Monday, January 25, 2010

Missing Element in CBCP Call for Political Involvement

The call of Philippine Catholic bishops for the active involvement of the laity in "principled partisan politics" (24 January 2010 CBCP Pastoral Statement) targets individual candidates and voters but neglects necessary institutions like political parties. More than our flawed elective officials, the bigger national challenge is our weak governance institutions. Enduring and pervasive unethical practices in politics are rooted in flawed systems and institutions, which can outlast individuals & cannot be changed without sufficient competence, imagination, strategic moves & sustained efforts.

The CBCP asks the candidates to educate the people on the situation of our country and “to present their platforms and convictions rather than attack others.” The bishops appeal to voters to exercise wisely their right to vote, and to “follow the dictates of conscience after a prayerful and collective period of discernment” rather than be swayed by “survey results or political advertisements.”
The CBCP encouragement for lay people to participate actively in principled partisan politics should target the strengthening of institutions like the political parties, which are weak in the following: clarifying and promoting their ideologies and platforms, mobilizing resources for political education and electoral campaigns, and disciplining their party members (see “Priorities for Parties,” 15 August 2009 blog). Political parties that are financially stable, ideologically strong, platform-based, and dialogical in practice will be more effective in the political education of the citizenry than the institutional church will be.

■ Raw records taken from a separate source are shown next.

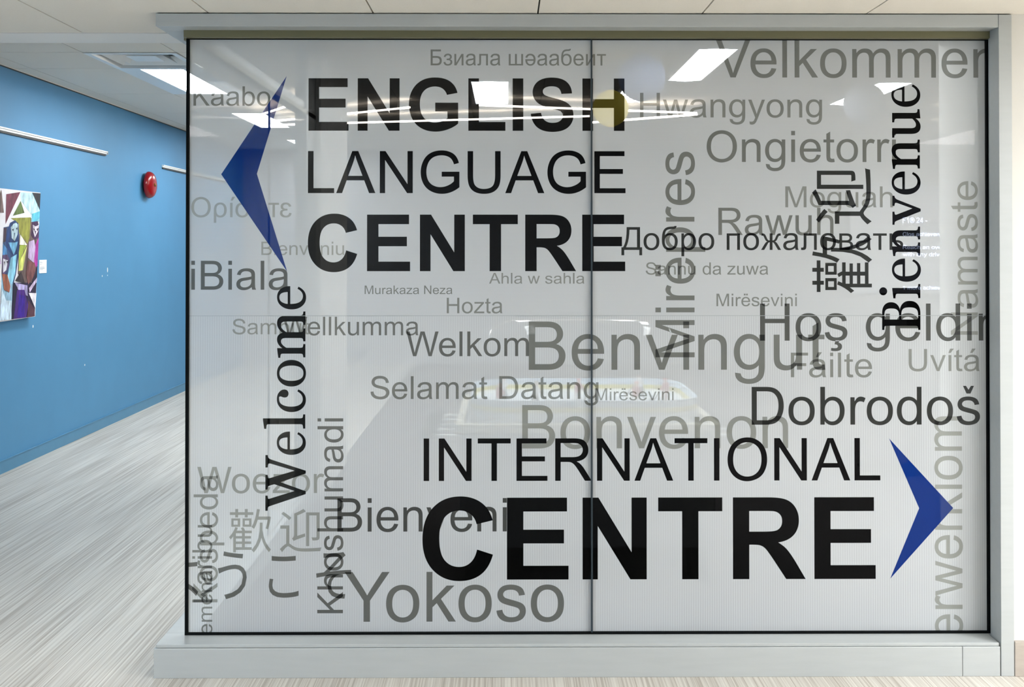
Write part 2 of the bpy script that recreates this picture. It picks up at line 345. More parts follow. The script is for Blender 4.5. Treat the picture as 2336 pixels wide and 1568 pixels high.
'\u0431': (1173, 'M870 1540L1010 1540Q1005 1420 930 1380T690 1340Q450 1330 360 1240Q290 1170 270 950Q330 1020 415 1053T600 1086Q820 1086 950 945T1081 550Q1081 270 940 122T580 -25Q330 -25 205 145T80 640Q80 1110 210 1300T640 1495Q800 1500 835 1505T870 1540ZM580 124Q440 124 353 225T265 530Q265 735 353 836T580 937Q720 937 808 835T896 537Q896 328 808 226T580 124Z'),
'\u0442': (938, 'M36 1062H902V913H559V0H379V913H36Z'),
'\u0414': (1330, 'M335 1466H1180V173H1310V-344H1130V0H185V-344H5V173H110Q335 520 335 1300ZM515 1293H986V173H300Q500 560 515 1293Z'),
'\u043f': (1107, 'M135 1062H972V0H792V913H315V0H135Z'),
'\u0436': (1370, 'M595 1062H775V610Q850 618 885 650T985 850Q1035 970 1085 1015T1235 1062H1290V913L1250 914Q1190 914 1170 893T1105 765Q1060 650 1022 605T925 540Q1015 515 1105 360L1318 0H1120L935 320Q870 435 840 460T775 487V0H595V487Q545 487 515 455T435 320L250 0H52L265 360Q355 515 445 540Q385 560 348 605T265 765Q220 870 200 893T115 914L80 913V1062H135Q235 1062 285 1015T385 850Q450 685 485 650T595 610Z'),
'\u0432': (1088, 'M135 1062H545Q700 1062 773 1037T898 942T950 785Q950 705 917 646T818 547Q905 523 957 455T1010 300Q1005 155 905 78T620 0H135ZM315 620H510Q625 620 670 632T750 682T782 770Q782 850 727 881T538 913H315ZM315 149H556Q710 149 768 185T829 312Q829 365 795 405T705 455T530 469H315Z'),
'\u044c': (1067, 'M135 1062H315V638H540Q760 638 880 553T1000 315Q1000 185 902 93T588 0H135ZM315 149H550Q690 149 755 183T820 310Q820 410 742 449T510 489H315Z'),
'\u03c1': (1165, 'M130 -407H310V85Q420 -25 590 -25Q800 -25 930 125T1060 540Q1060 790 930 938T595 1086Q375 1086 252 938T130 520ZM595 937Q722 937 798 835T875 537Q875 328 798 228T592 124Q460 124 385 225T310 530Q310 735 382 836T595 937Z'),
'\u03af': (455, 'M136 0H316V1062H136ZM170 1220L290 1500H500L320 1220Z'),
'\u03c3': (1280, 'M1270 1062V913H985Q1063 790 1063 546Q1063 280 930 128T566 -24Q343 -24 205.5 119T68 531Q68 826 232 968Q369 1086 620 1062ZM253 531Q253 735 342 836T566 913Q700 913 789 826T878 537Q878 328 789 226T566 124Q431 124 342 225.5T253 531Z'),
'\u03c4': (810, 'M20 1062H790V913H495V0H315V913H20Z'),
}
MARKS = {  # accents, centred on x = 0
'"': 'M-215 1262V1466H-30V1262ZM215 1262H30V1466H215Z',
'/': 'M-95 1200L20 1490H255L45 1200Z',
'^': 'M-210 1500H-95L0 1350L95 1500H210L75 1200H-75Z',
',': 'M-30 10L-75 -145Q60 -150 60 -225Q60 -300 -60 -300Q-130 -300 -200 -285L-210 -395Q-130 -415 -40 -415Q220 -415 220 -230Q220 -110 90 -80L115 10Z',
}
ACCENTED = {'\u00eb': 'e"', '\u00e9': 'e/', '\u00e1': 'a/', '\u00ed': 'i/', '\u0161': 's^', '\u015f': 's,'}
BOLD = {
'E': (1366, 'M149 0V1466H1236V1218H445V893H1181V646H445V247H1264V0H149Z'),
'N': (1479, 'M152 0V1466H440L1040 487V1466H1315V0H1018L427 956V0H152Z'),
'G': (1593, 'M829 539V786H1467V202Q1374 112 1197.5 43.5T840 -25Q610 -25 439 71.5T182 347.5T96 737Q96 966 192 1144T473 1417Q614 1490 824 1490Q1097 1490 1250.5 1375.5T1448 1059L1154 1004Q1123 1112 1037.5 1174.5T824 1237Q630 1237 515.5 1114T401 749Q401 488 517 357.5T821 227Q914 227 1007.5 263.5T1168 352V539H829Z'),
'L': (1251, 'M157 0V1466H453V247H1189V0H157Z'),
'I': (569, 'M140 0V1466H436V0H140Z'),
'S': (1366, 'M74 477L362 505Q388 360 467.5 292T682 224Q825 224 897.5 284.5T970 426Q970 478 939.5 514.5T833 578Q781 596 596 642Q358 701 262 787Q127 908 127 1082Q127 1194 190.5 1291.5T373.5 1440T662 1491Q938 1491 1077.5 1370T1224 1047L928 1034Q909 1147 846.5 1196.5T659 1246Q530 1246 457 1193Q410 1159 410 1102Q410 1050 454 1013Q510 966 726 915T1045.5 809.5T1207.5 660.5T1266 427Q1266 300 1195.5 189T996 24T679 -30Q402 -30 253.5 98T74 477Z'),
'H': (1479, 'M150 0V1466H446V889H1026V1466H1322V0H1026V641H446V0H150Z'),
'C': (1479, 'M1087 539L1374 448Q1308 208 1154.5 91.5T765 -25Q473 -25 285 174.5T97 720Q97 1086 286 1288.5T783 1491Q1052 1491 1220 1332Q1320 1238 1370 1062L1077 992Q1051 1106 968.5 1172T768 1238Q605 1238 503.5 1121T402 742Q402 464 502 346T762 228Q880 228 965 303T1087 539Z'),
'T': (1251, 'M479 0V1218H44V1466H1209V1218H775V0H479Z'),
'R': (1479, 'M150 0V1466H773Q1008 1466 1114.5 1426.5T1285 1286T1349 1055Q1349 894 1254.5 789T972 657Q1066 602 1127 536T1291.5 302L1470 0H1116L902 323Q788 495 746 539.5T657 600.5T508 617H446V0H150ZM446 851H665Q878 851 931 869T1014 931T1044 1039Q1044 1113 1004.5 1158.5T893 1216Q857 1221 677 1221H446V851Z'),
}
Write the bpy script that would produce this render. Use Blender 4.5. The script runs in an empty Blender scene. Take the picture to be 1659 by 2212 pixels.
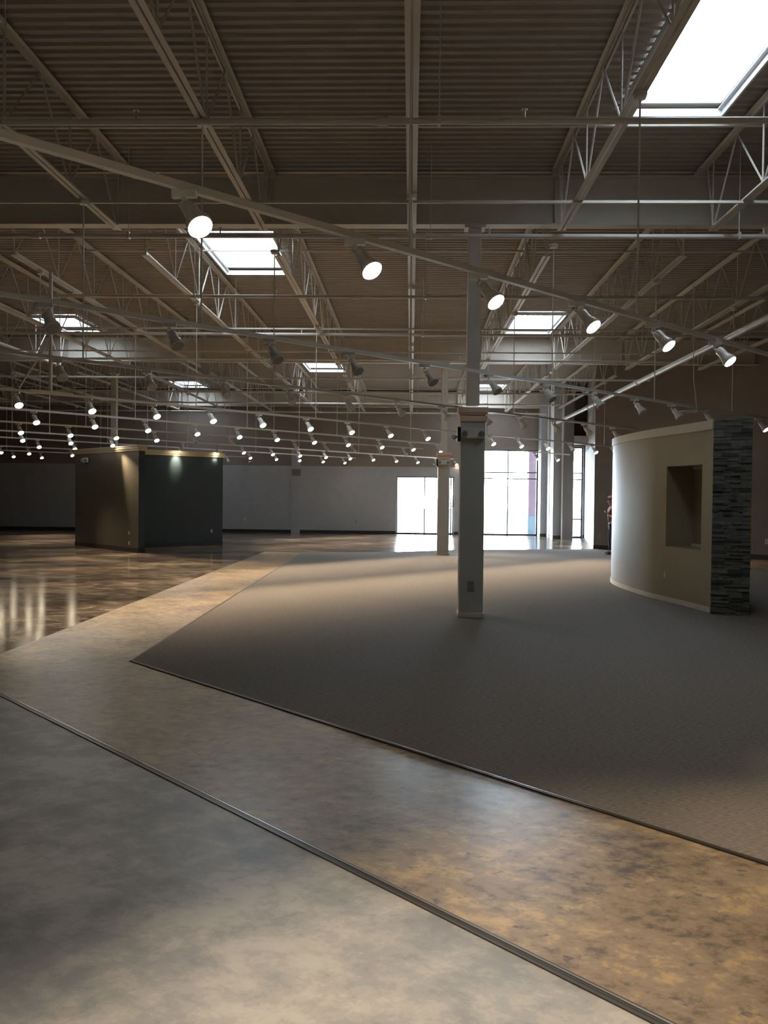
import bpy, math, random
from mathutils import Vector, Matrix
random.seed(7)
C = bpy.context.scene.collection
PI = math.pi

# ------------------------------------------------------------------ camera numbers (photo frame 1659 x 2212)
W, H = 1659.0, 2212.0
FPX, YAW, PITCH, ROLL = 1843.17, -0.03135, 0.020195, 0.01086
EYE = Vector((0, 0, 1.75))
FW = Vector((math.sin(YAW)*math.cos(PITCH), math.cos(YAW)*math.cos(PITCH), -math.sin(PITCH)))
_r0 = Vector((math.cos(YAW), -math.sin(YAW), 0)); _u0 = _r0.cross(FW)
RT = math.cos(ROLL)*_r0 + math.sin(ROLL)*_u0
UP = -math.sin(ROLL)*_r0 + math.cos(ROLL)*_u0

def ray(px, py):
    return FW*FPX + RT*(px-W/2) - UP*(py-H/2)
def at_z(px, py, z=0.0):
    d = ray(px, py); t = (z-EYE.z)/d.z
    return Vector((EYE.x+d.x*t, EYE.y+d.y*t, z))
def at_y(px, py, y):
    d = ray(px, py); t = (y-EYE.y)/d.y
    return Vector((d.x*t, y, EYE.z+d.z*t))

# ------------------------------------------------------------------ materials
M = {}
def mat(name, col, rough=0.5, metal=0.0, noise=None, emit=None, bump=None, spec=None):
    """principled paint; noise=(scale, second colour, detail) mottles it, bump=(scale, strength)"""
    m = bpy.data.materials.new(name); m.use_nodes = True
    nt = m.node_tree; b = nt.nodes['Principled BSDF']
    b.inputs['Base Color'].default_value = (*col, 1); b.inputs['Roughness'].default_value = rough
    b.inputs['Metallic'].default_value = metal
    if spec is not None: b.inputs['Specular IOR Level'].default_value = spec
    tc = nt.nodes.new('ShaderNodeTexCoord')
    sc, c2, det = noise if noise else (3.0, tuple(c*0.93 for c in col), 4.0)
    n = nt.nodes.new('ShaderNodeTexNoise'); n.inputs['Scale'].default_value = sc; n.inputs['Detail'].default_value = det
    r = nt.nodes.new('ShaderNodeValToRGB')
    r.color_ramp.elements[0].position = 0.35; r.color_ramp.elements[0].color = (*c2, 1)
    r.color_ramp.elements[1].position = 0.65; r.color_ramp.elements[1].color = (*col, 1)
    nt.links.new(tc.outputs['Object'], n.inputs['Vector']); nt.links.new(n.outputs['Fac'], r.inputs['Fac'])
    nt.links.new(r.outputs['Color'], b.inputs['Base Color'])
    if emit:
        b.inputs['Emission Color'].default_value = (*emit[0], 1); b.inputs['Emission Strength'].default_value = emit[1]
    if bump:
        n2 = nt.nodes.new('ShaderNodeTexNoise'); n2.inputs['Scale'].default_value = bump[0]
        bp = nt.nodes.new('ShaderNodeBump'); bp.inputs['Strength'].default_value = bump[1]; bp.inputs['Distance'].default_value = 0.01
        nt.links.new(tc.outputs['Object'], n2.inputs['Vector']); nt.links.new(n2.outputs['Fac'], bp.inputs['Height'])
        nt.links.new(bp.outputs['Normal'], b.inputs['Normal'])
    M[name] = m; return m

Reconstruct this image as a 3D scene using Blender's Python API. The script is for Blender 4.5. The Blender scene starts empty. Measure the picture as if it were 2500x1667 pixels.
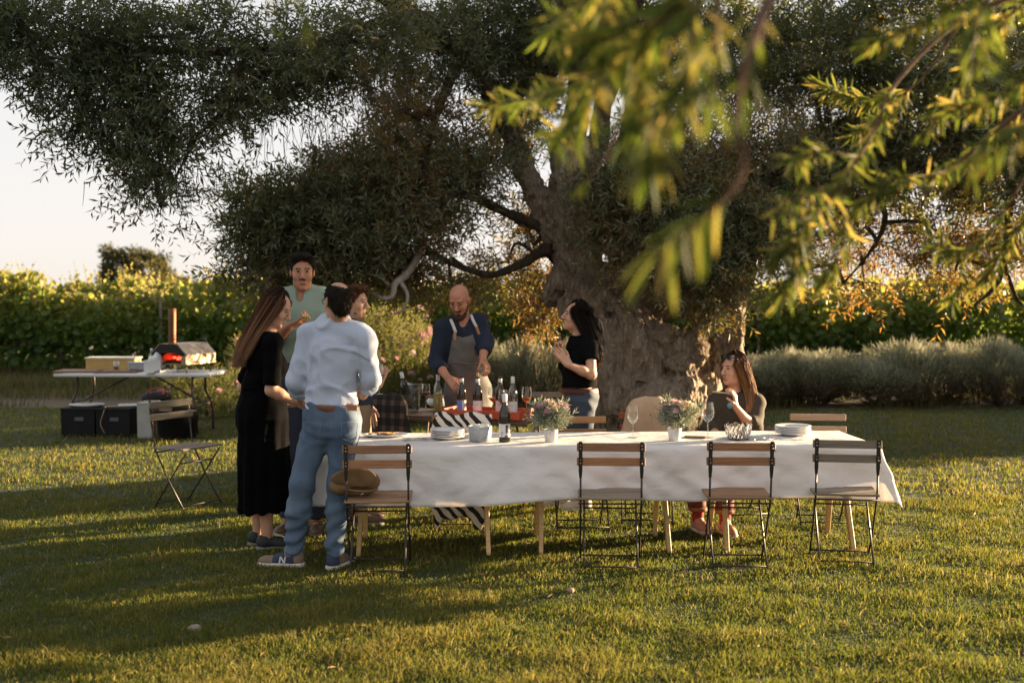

In this light, here are some crucial pastoral actions for the institutional church:

(1) Encourage voters, and urge the political parties, to support a Party Development Law that would create a State Subsidy Fund for party strengthening and campaign financing, require an established participatory process for selecting party candidates, and punish party-switching.

(2) Encourage voters to review the platforms, programs & accomplishments of current parties, and to join a party & actively contribute to its capability in formulating & implementing its programs & disciplining its members.

(3) Specify & disseminate criteria to guide voters and neophyte candidates in assessing & choosing to join a political party, e.g. the coherence, the explanatory ability & the explicit & implicit anthropological assumptions of the party ideology & platform.

A radical theologian once suggested that faith without ideology is dead. If ideology is understood as a politico-economic theory on how a society may resolve or balance the competing interests of its members, then the practice of one’s religious faith without ideology tends either to neglect social reform or to pursue reform in incoherent or unsystematic ways. The evangelization of Philippine politics is ineffective when it ignores the institutional weakness of political parties, which are ideologically & financially weak.